— WRITTEN REQUEST —
Both the line containing "Keep writing the" and the line containing "-1.1, 2.4))-V(so.location)).to_track_quat('-Z', 'Y').to_euler()" are to be reproduced exactly, along with every line between them, and nothing more.

[A block of data]

------

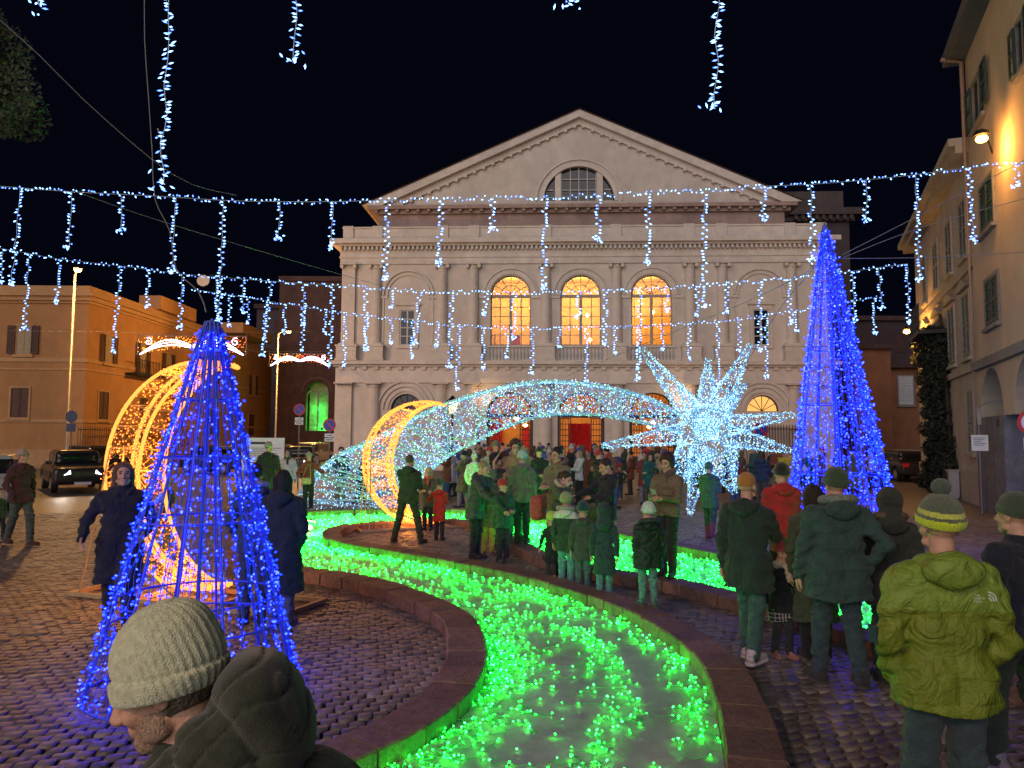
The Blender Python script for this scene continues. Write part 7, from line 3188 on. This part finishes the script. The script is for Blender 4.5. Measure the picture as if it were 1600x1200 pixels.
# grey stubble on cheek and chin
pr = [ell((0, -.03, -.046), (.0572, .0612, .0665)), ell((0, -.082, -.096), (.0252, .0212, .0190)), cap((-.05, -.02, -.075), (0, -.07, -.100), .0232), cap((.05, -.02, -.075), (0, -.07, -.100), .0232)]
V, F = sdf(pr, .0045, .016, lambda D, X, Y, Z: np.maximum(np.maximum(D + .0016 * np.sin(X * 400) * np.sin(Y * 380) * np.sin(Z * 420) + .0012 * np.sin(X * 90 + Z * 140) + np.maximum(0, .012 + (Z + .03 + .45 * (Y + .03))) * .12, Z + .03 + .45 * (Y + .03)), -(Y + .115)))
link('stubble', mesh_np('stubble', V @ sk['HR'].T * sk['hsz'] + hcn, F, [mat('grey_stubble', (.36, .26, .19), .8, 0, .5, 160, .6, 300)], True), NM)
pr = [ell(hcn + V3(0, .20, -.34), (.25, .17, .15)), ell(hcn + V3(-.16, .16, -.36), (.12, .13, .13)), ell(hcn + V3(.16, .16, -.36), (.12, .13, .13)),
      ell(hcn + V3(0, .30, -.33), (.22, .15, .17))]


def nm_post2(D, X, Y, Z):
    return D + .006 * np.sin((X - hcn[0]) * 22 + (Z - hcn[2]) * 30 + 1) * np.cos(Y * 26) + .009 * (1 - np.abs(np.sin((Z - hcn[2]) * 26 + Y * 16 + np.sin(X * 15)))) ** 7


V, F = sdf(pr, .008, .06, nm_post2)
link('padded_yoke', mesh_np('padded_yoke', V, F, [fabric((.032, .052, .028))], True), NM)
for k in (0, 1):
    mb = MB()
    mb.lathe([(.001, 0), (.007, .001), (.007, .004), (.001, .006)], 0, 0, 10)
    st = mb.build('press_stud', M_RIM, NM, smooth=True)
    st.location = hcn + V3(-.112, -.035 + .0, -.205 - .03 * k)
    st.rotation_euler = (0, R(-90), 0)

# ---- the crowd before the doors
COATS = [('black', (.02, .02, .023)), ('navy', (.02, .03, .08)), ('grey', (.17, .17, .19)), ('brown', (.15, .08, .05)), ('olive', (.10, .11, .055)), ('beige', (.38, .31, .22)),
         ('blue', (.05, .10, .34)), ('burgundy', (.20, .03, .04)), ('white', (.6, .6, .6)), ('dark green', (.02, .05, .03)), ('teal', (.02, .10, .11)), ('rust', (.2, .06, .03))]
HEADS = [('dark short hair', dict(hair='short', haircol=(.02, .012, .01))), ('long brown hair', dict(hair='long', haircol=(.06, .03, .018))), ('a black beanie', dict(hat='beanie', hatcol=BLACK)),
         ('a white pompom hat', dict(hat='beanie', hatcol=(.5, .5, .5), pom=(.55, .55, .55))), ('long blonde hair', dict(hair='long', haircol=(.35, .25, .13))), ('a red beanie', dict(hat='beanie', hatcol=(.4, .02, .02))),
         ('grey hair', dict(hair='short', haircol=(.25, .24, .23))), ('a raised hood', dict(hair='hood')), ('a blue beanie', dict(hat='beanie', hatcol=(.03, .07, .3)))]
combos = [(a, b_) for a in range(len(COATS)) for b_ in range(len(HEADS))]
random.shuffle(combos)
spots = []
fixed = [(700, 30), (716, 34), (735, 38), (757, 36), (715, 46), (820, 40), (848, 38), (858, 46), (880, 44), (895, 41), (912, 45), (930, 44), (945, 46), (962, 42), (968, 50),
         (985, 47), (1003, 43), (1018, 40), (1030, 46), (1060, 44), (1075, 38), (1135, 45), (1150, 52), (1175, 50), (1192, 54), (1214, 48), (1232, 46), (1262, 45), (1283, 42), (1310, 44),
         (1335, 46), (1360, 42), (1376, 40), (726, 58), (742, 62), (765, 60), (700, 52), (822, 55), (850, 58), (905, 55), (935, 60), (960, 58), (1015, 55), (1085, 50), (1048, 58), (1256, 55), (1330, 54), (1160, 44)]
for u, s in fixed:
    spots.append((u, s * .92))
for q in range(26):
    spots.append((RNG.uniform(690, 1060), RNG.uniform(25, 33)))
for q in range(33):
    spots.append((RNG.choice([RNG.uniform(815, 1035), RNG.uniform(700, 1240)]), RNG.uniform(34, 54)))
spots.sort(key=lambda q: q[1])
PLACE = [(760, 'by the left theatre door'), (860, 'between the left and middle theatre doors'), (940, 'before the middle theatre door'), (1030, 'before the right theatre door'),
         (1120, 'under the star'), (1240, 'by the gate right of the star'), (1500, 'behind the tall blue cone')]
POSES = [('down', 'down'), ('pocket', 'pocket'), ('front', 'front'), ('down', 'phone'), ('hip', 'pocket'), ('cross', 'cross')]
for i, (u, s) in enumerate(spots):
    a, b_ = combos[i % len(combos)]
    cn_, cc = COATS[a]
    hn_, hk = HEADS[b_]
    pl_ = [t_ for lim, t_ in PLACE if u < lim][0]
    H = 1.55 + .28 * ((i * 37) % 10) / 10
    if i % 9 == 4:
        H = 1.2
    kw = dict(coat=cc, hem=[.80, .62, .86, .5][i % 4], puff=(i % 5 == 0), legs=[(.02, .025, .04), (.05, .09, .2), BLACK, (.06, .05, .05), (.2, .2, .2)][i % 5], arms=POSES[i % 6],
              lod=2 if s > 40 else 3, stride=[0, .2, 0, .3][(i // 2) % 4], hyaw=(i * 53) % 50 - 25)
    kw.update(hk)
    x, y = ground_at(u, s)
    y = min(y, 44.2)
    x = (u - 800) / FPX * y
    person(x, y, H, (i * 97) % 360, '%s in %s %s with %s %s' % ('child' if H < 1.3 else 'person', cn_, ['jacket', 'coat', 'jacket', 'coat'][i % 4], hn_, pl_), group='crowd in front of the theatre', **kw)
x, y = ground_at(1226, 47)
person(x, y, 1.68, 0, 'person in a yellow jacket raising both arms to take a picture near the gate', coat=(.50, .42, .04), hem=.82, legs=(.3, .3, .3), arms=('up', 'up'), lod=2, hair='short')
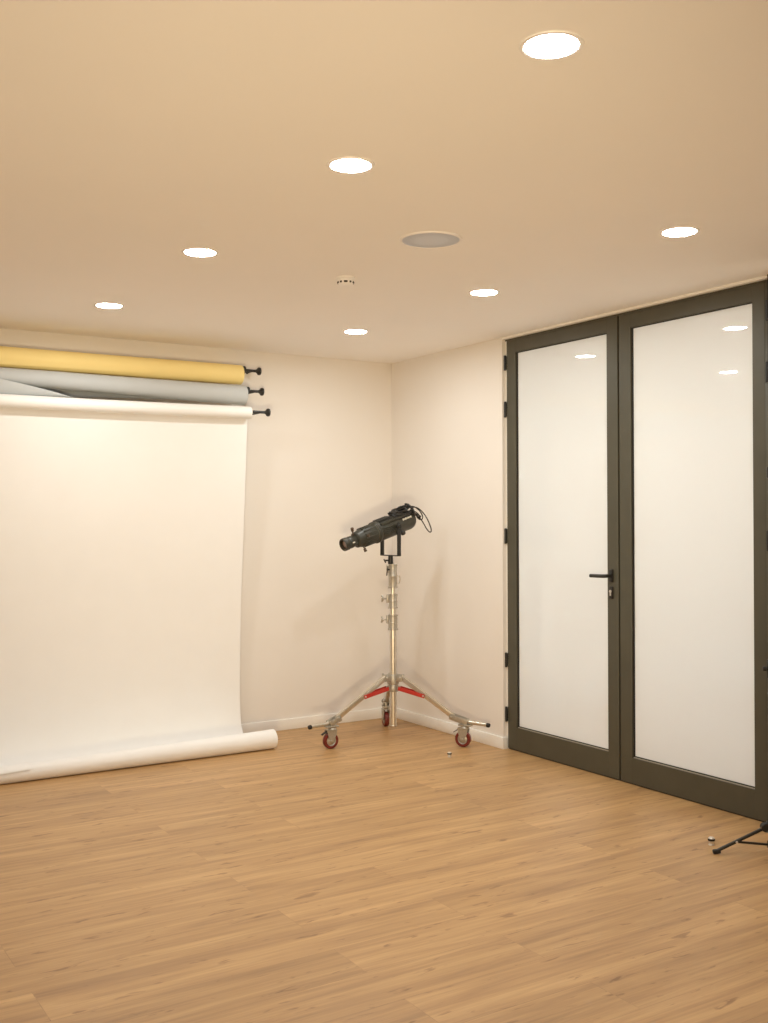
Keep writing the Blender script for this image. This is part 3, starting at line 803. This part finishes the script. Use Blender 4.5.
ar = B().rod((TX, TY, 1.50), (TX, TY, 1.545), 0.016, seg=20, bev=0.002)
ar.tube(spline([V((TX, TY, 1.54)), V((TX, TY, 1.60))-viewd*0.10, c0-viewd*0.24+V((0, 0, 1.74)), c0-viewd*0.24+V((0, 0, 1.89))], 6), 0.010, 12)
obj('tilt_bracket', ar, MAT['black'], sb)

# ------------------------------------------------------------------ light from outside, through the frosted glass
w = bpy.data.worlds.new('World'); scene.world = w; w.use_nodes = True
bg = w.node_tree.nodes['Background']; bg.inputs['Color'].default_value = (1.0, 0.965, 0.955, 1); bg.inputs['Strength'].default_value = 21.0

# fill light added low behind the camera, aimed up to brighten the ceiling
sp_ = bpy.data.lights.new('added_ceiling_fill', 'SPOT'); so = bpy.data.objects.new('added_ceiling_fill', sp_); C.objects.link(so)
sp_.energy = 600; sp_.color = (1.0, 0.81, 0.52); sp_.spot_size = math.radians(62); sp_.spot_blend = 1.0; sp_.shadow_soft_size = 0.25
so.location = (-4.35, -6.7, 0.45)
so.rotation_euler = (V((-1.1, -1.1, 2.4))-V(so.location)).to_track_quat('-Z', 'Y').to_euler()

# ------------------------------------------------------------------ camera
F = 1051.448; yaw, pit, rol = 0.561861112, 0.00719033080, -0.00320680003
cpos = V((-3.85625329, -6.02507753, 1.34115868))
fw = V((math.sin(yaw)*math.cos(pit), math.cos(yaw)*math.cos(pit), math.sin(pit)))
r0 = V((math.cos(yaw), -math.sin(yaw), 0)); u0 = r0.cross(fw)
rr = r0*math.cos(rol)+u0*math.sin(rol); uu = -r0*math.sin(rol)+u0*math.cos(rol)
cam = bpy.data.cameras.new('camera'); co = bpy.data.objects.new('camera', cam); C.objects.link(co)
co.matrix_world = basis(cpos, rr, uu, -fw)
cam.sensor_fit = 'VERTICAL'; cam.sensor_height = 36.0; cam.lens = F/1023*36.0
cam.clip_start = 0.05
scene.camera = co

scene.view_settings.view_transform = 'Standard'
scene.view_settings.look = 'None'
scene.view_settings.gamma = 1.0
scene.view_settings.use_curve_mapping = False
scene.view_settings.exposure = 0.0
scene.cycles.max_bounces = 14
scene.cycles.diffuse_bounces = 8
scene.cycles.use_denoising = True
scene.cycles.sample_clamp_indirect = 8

------

— TASK RESULT —
Keep writing the Blender script for this image. This is part 3, starting at line 803. This part finishes the script. Use Blender 4.5.
ar = B().rod((TX, TY, 1.50), (TX, TY, 1.545), 0.016, seg=20, bev=0.002)
ar.tube(spline([V((TX, TY, 1.54)), V((TX, TY, 1.60))-viewd*0.10, c0-viewd*0.24+V((0, 0, 1.74)), c0-viewd*0.24+V((0, 0, 1.89))], 6), 0.010, 12)
obj('tilt_bracket', ar, MAT['black'], sb)

# ------------------------------------------------------------------ light from outside, through the frosted glass
w = bpy.data.worlds.new('World'); scene.world = w; w.use_nodes = True
bg = w.node_tree.nodes['Background']; bg.inputs['Color'].default_value = (1.0, 0.965, 0.955, 1); bg.inputs['Strength'].default_value = 21.0

# fill light added low behind the camera, aimed up to brighten the ceiling
sp_ = bpy.data.lights.new('added_ceiling_fill', 'SPOT'); so = bpy.data.objects.new('added_ceiling_fill', sp_); C.objects.link(so)
sp_.energy = 600; sp_.color = (1.0, 0.81, 0.52); sp_.spot_size = math.radians(62); sp_.spot_blend = 1.0; sp_.shadow_soft_size = 0.25
so.location = (-4.35, -6.7, 0.45)
so.rotation_euler = (V((-1.1, -1.1, 2.4))-V(so.location)).to_track_quat('-Z', 'Y').to_euler()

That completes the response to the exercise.